Richard Rutter declares his love to CSS …

Interview: timo / 17. Juni 2005 /

Richard RutterRichard Rutter is a web site producer living in Brighton and working in London for Multimap. He also runs his own weblog clagnut where he shares his personal perspectives on Web development and design, accessibility, usability and information architecture.

Why do you love CSS?
I’m not sure I love CSS per se – it can be a difficult and fickle mistress, but then so can my girlfriend and we’ve been going out since before CSS was invented (well, nearly).
What I do enjoy about CSS is translating seemingly impossible design comps into web pages. CSS is such a powerful language that almost anything is possible, and anything that isn’t possible almost certainly will be come the advent of (support for) CSS3.
It’s a joy seeing new techniques being created, both as workarounds and for completely new uses, although this does illustrate the down side of CSS. It is easy to get started, not too hard to get competent but then exponentially more difficult to become an expert, so much so that even the likes of Eric Meyer (and probably Hakon Wium Lie who wrote the damn thing) are still discovering new aspects.
What drives you crazy when using CSS?
Well obviously the browser support is an issue and CSS itself is partly to blame for that. An issue I do have with CSS is that CSS 1 & 2 do not properly address layout considerations.
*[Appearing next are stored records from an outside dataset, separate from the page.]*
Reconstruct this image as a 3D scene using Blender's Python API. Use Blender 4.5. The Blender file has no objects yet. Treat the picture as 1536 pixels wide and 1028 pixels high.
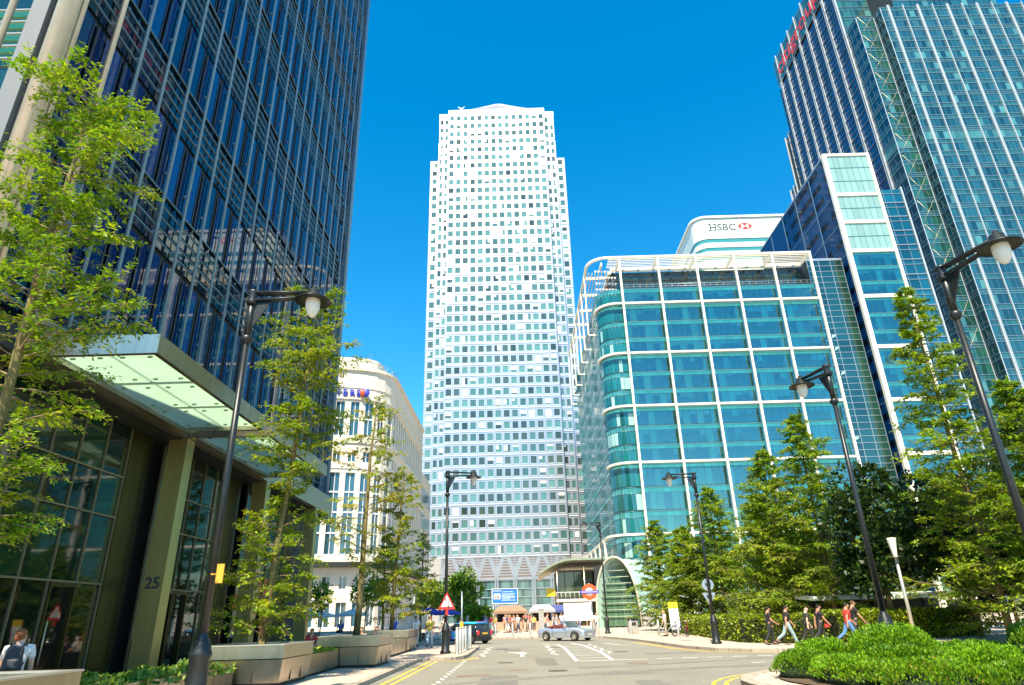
import bpy, math, random
from mathutils import Vector, Matrix, Euler
R = math.radians
C = bpy.context.scene.collection
random.seed(7)
ORG = {}
V = Vector

# ---------------------------------------------------------------- mesh builder
class MB:
    def __init__(s):
        s.v = []; s.f = []; s.m = []; s.c = []; s.sm = []
    def face(s, pts, mi=0, col=(1, 1, 1), smooth=False):
        n = len(s.v)
        s.v.extend(tuple(p) for p in pts)
        s.f.append(tuple(range(n, n + len(pts)))); s.m.append(mi); s.c.append(col); s.sm.append(smooth)
    def raw(s, vs, fs, mi=0, col=(1, 1, 1), smooth=False):
        n = len(s.v)
        s.v.extend(tuple(p) for p in vs)
        for f in fs:
            s.f.append(tuple(i + n for i in f)); s.m.append(mi); s.c.append(col); s.sm.append(smooth)
    def hexa(s, p, mi=0, col=(1, 1, 1)):
        s.raw(p, [(0, 3, 2, 1), (4, 5, 6, 7), (0, 1, 5, 4), (1, 2, 6, 5), (2, 3, 7, 6), (3, 0, 4, 7)], mi, col)
    def box(s, x0, x1, y0, y1, z0, z1, mi=0, col=(1, 1, 1)):
        s.hexa([(x0, y0, z0), (x1, y0, z0), (x1, y1, z0), (x0, y1, z0), (x0, y0, z1), (x1, y0, z1), (x1, y1, z1), (x0, y1, z1)], mi, col)
    def obox(s, c, h, rz=0, mi=0, col=(1, 1, 1), rot=None):
        M = rot if rot is not None else Matrix.Rotation(rz, 3, 'Z')
        c = V(c)
        p = [c + M @ V((sx * h[0], sy * h[1], sz * h[2])) for sz in (-1, 1) for sx, sy in ((-1, -1), (1, -1), (1, 1), (-1, 1))]
        s.hexa(p, mi, col)
    def tube(s, pts, r, n=8, mi=0, col=(1, 1, 1), smooth=True, caps=True):
        pts = [V(p) for p in pts]
        rs = r if isinstance(r, (list, tuple)) else [r] * len(pts)
        base = len(s.v); up = None
        for i, p in enumerate(pts):
            t = (pts[min(i + 1, len(pts) - 1)] - pts[max(i - 1, 0)])
            t = t.normalized() if t.length > 1e-9 else V((0, 0, 1))
            if up is None:
                a = V((1, 0, 0)) if abs(t.x) < .8 else V((0, 1, 0))
                up = (a - t * a.dot(t)).normalized()
            else:
                up = (up - t * up.dot(t))
                up = up.normalized() if up.length > 1e-6 else t.orthogonal().normalized()
            w = t.cross(up)
            for k in range(n):
                a = 2 * math.pi * k / n
                s.v.append(tuple(p + (up * math.cos(a) + w * math.sin(a)) * rs[i]))
        for i in range(len(pts) - 1):
            for k in range(n):
                a = base + i * n + k; b = base + i * n + (k + 1) % n
                s.f.append((a, b, b + n, a + n)); s.m.append(mi); s.c.append(col); s.sm.append(smooth)
        if caps:
            s.f.append(tuple(base + k for k in range(n))[::-1]); s.m.append(mi); s.c.append(col); s.sm.append(False)
            e = base + (len(pts) - 1) * n
            s.f.append(tuple(e + k for k in range(n))); s.m.append(mi); s.c.append(col); s.sm.append(False)
    def lathe(s, prof, c=(0, 0, 0), n=16, mi=0, col=(1, 1, 1), smooth=True):
        base = len(s.v)
        for r, z in prof:
            for k in range(n):
                a = 2 * math.pi * k / n
                s.v.append((c[0] + r * math.cos(a), c[1] + r * math.sin(a), c[2] + z))
        for i in range(len(prof) - 1):
            for k in range(n):
                a = base + i * n + k; b = base + i * n + (k + 1) % n
                s.f.append((a, b, b + n, a + n)); s.m.append(mi); s.c.append(col); s.sm.append(smooth)
    def prism(s, poly, z0, z1, mi=0, col=(1, 1, 1)):
        n = len(poly)
        s.raw([(x, y, z0) for x, y in poly] + [(x, y, z1) for x, y in poly],
              [tuple(range(n))[::-1], tuple(range(n, 2 * n))] + [(i, (i + 1) % n, n + (i + 1) % n, n + i) for i in range(n)], mi, col)
    def ball(s, c, r, n=10, k=6, mi=0, col=(1, 1, 1)):
        rx, ry, rz = r if isinstance(r, (list, tuple)) else (r, r, r)
        base = len(s.v)
        for i in range(k + 1):
            t = math.pi * i / k
            for j in range(n):
                a = 2 * math.pi * j / n
                s.v.append((c[0] + rx * math.sin(t) * math.cos(a), c[1] + ry * math.sin(t) * math.sin(a), c[2] - rz * math.cos(t)))
        for i in range(k):
            for j in range(n):
                a = base + i * n + j; b = base + i * n + (j + 1) % n
                s.f.append((a, b, b + n, a + n)); s.m.append(mi); s.c.append(col); s.sm.append(True)
    def add(s, o):
        n = len(s.v); s.v.extend(o.v)
        s.f.extend(tuple(i + n for i in f) for f in o.f); s.m.extend(o.m); s.c.extend(o.c); s.sm.extend(o.sm)
    def build(s, name, mats, parent=None, bevel=0):
        me = bpy.data.meshes.new(name)
        o = ORG.get(parent.name) if parent else None
        vs = [(x - o[0], y - o[1], z - o[2]) for x, y, z in s.v] if o else s.v
        me.from_pydata(vs, [], s.f)
        if not isinstance(mats, (list, tuple)): mats = [mats]
        for m in mats: me.materials.append(m)
        me.polygons.foreach_set('material_index', s.m)
        me.polygons.foreach_set('use_smooth', s.sm)
        at = me.color_attributes.new('tone', 'FLOAT_COLOR', 'CORNER')
        buf = []
        for f, c in zip(s.f, s.c):
            buf.extend((c[0], c[1], c[2], 1.0) * len(f))
        at.data.foreach_set('color', buf)
        me.update()
        ob = bpy.data.objects.new(name, me); C.objects.link(ob)
        if parent:
            ob.parent = parent
            if o: ORG[ob.name] = o
        if bevel:
            b = ob.modifiers.new('bevel', 'BEVEL'); b.width = bevel; b.segments = 2; b.limit_method = 'ANGLE'
        return ob

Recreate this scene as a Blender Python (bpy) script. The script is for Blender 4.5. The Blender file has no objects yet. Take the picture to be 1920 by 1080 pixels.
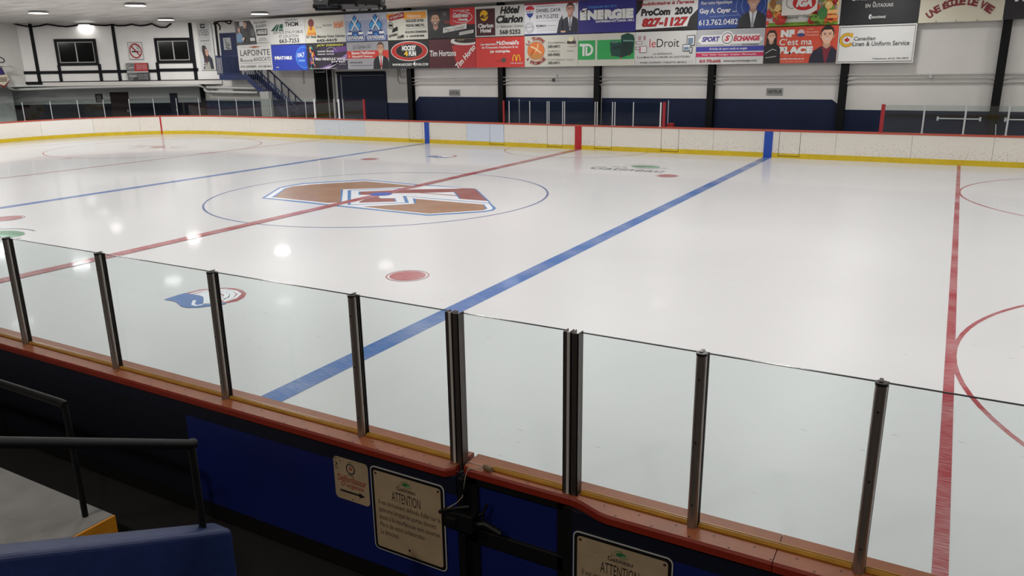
import bpy, bmesh, math, random
from math import sin, cos, tan, pi, radians, sqrt, atan2
from mathutils import Vector, Matrix
random.seed(7)
sc = bpy.context.scene
C = sc.collection

# ---------------------------------------------------------------- camera
CAM = Vector((13.506, -16.619, 3.296))
FPX = 1447.5
def _rot():
    rx, ry, rz = radians(74.0836), radians(-0.77697), radians(29.53112)
    return Matrix.Rotation(rz, 3, 'Z') @ Matrix.Rotation(rx, 3, 'X') @ Matrix.Rotation(ry, 3, 'Z')
ROT = _rot()
cd = bpy.data.cameras.new('camera'); cam = bpy.data.objects.new('camera', cd); C.objects.link(cam)
cd.sensor_width = 36; cd.lens = FPX / 1920 * 36; cd.clip_start = .05; cd.clip_end = 300
cam.matrix_world = Matrix.Translation(CAM) @ ROT.to_4x4()
sc.camera = cam
# ---------------------------------------------------------------- world, exposure
w = bpy.data.worlds.new('world'); sc.world = w; w.use_nodes = True
w.node_tree.nodes['Background'].inputs[0].default_value = (.8, .9, 1, 1)
w.node_tree.nodes['Background'].inputs[1].default_value = .02
sc.view_settings.view_transform = 'Standard'; sc.view_settings.look = 'None'
sc.view_settings.exposure = 0.0; sc.view_settings.gamma = 1; sc.view_settings.use_curve_mapping = False
RINK_W = 150          # watts of each lamp over the ice
STAND_W = 150
LAMP_X = [-31 + 7 * k for k in range(9)]
LAMP_Y = [12.4, 5.6, -1.2, -8.0]
CEIL = 6.1

# ---------------------------------------------------------------- measuring from the photograph
def ray(u, v):
    return ROT @ Vector(((u - 960) / FPX, (540 - v) / FPX, -1))
def at(u, v, x=None, y=None, z=None):
    d = ray(u, v)
    if x is not None: t = (x - CAM.x) / d.x
    elif y is not None: t = (y - CAM.y) / d.y
    else: t = ((z or 0) - CAM.z) / d.z
    return CAM + d * t
def at_pl(u, v, P, N):
    d = ray(u, v); t = (P - CAM).dot(N) / d.dot(N)
    return CAM + d * t

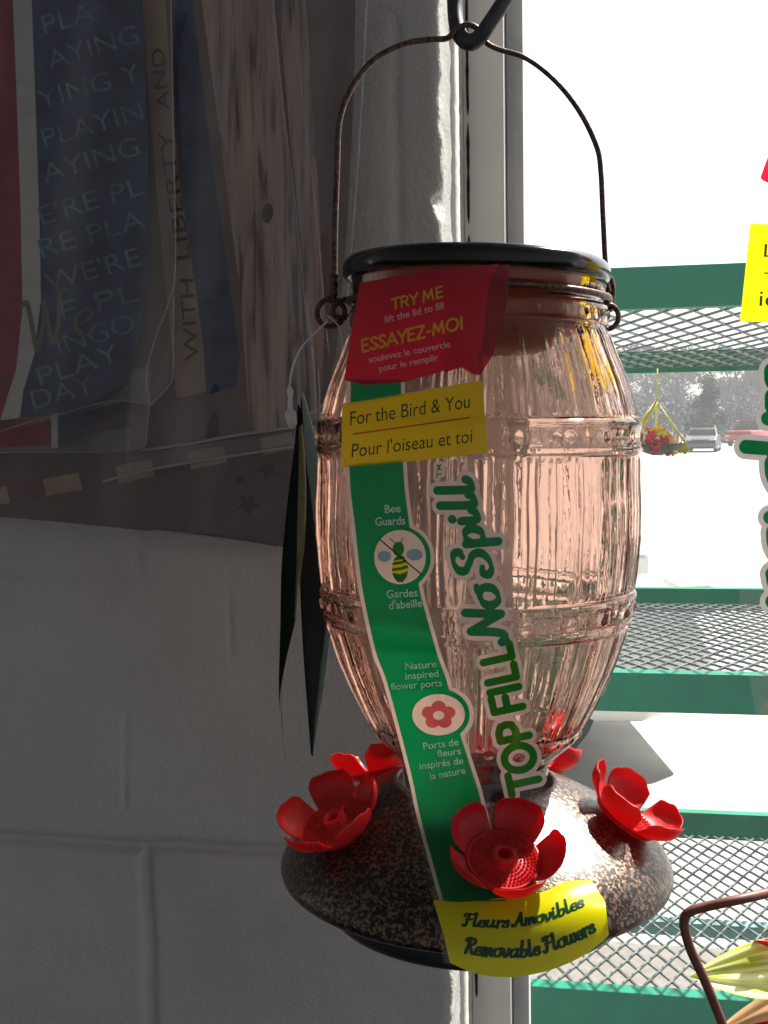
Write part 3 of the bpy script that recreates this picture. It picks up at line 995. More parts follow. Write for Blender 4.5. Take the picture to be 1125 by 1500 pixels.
# small hanging flower basket under the top shelf of the rack
M['strap'] = principled('yellow_strap', (0.75, 0.68, 0.12), 0.5)
M['basket'] = principled('dark_green_basket', (0.02, 0.05, 0.03), 0.7, vary=0.4, vscale=60)
M['petal_red'] = principled('red_petals', (0.62, 0.06, 0.10), 0.6, vary=0.3, vscale=90)
M['petal_yellow'] = principled('yellow_petals', (0.8, 0.62, 0.06), 0.6, vary=0.3, vscale=90)
M['petal_pale'] = principled('pale_petals', (0.85, 0.72, 0.6), 0.6)
HD = 2.2
q0 = P(962, 668, HD)
hb = thing('hanging_basket', q0, 'small flower basket on yellow straps hanging under the top mesh shelf', 'basket')
sc = HD / F_PX
b = MB(); top = P(962, 588, HD)
b.tube([P(963, 540, HD), P(962, 565, HD), top], .0012, 6)
b.build('cord', M['strap'], hb)
for (px, dz, w) in ((922, 0.0, .0065), (1005, 0.0, .002), (960, .05, .002)):
    b = MB(); e = P(px, 650, HD + dz); b.tube([top, (top * .5 + e * .5), e], [w * .5, w, w], 8); b.build('strap', M['strap'], hb)
b = MB(); c = P(963, 650, HD)
pts = []
for k in range(8):
    t = k / 7; rr = 40 * sc * math.sqrt(max(.02, t)) ; zz = c[2] - 17 * sc * (1 - t) ** 1.2
    pts.append((rr, zz))
n = 28; vs = []; fs = []
for (rr, zz) in pts:
    for k in range(n):
        a = 2 * PI * k / n; vs.append((c[0] + rr * math.cos(a), c[1] + rr * math.sin(a), zz))
for j in range(len(pts) - 1):
    for k in range(n): fs.append((j * n + k, j * n + (k + 1) % n, (j + 1) * n + (k + 1) % n, (j + 1) * n + k))
b.add(vs, fs); b.build('bowl', M['basket'], hb)
for (mt, cnt, x0, x1) in (('petal_red', 18, 945, 985), ('petal_yellow', 14, 922, 1002), ('petal_pale', 10, 925, 990)):
    for k in range(cnt):
        b = MB()
        p = P(random.uniform(x0, x1), random.uniform(630, 662), HD + random.uniform(-.05, .03)); pv = V(p)
        s1 = random.uniform(.008, .013); vs = [pv + Vector((0, .002, 0))]; t0 = random.random()
        for a in range(20):
            t = a * 2 * PI / 20 + t0; q = s1 * (.62 + .38 * abs(math.sin(a * PI / 4)))
            vs.append(pv + Vector((math.cos(t) * q, -.25 * q - .002 * math.sin(a * 2.1), math.sin(t) * q)))
        b.add(vs, [(0, 1 + a, 1 + (a + 1) % 20) for a in range(20)])
        b.build('bloom', M[mt], hb, False)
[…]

Layout was never really in mind when floats and positioning were put together and its frustrating that layout isn’t being properly addressed until CSS3. It will probably be at least another 5 years before we can use CSS 3 for anything other than browser-specific sites/applications and progressive enhancement.
Why should people write well structured / semantic markup?
The reality is that it makes everyone’s job easier. By everyone I mean content creators, back-end developers, site builders and beyond. If pages are marked up in a meaningful manner then they become more human-readable as well as more machine-readable (search engines, parsers, screen readers). Everyone’s a winner.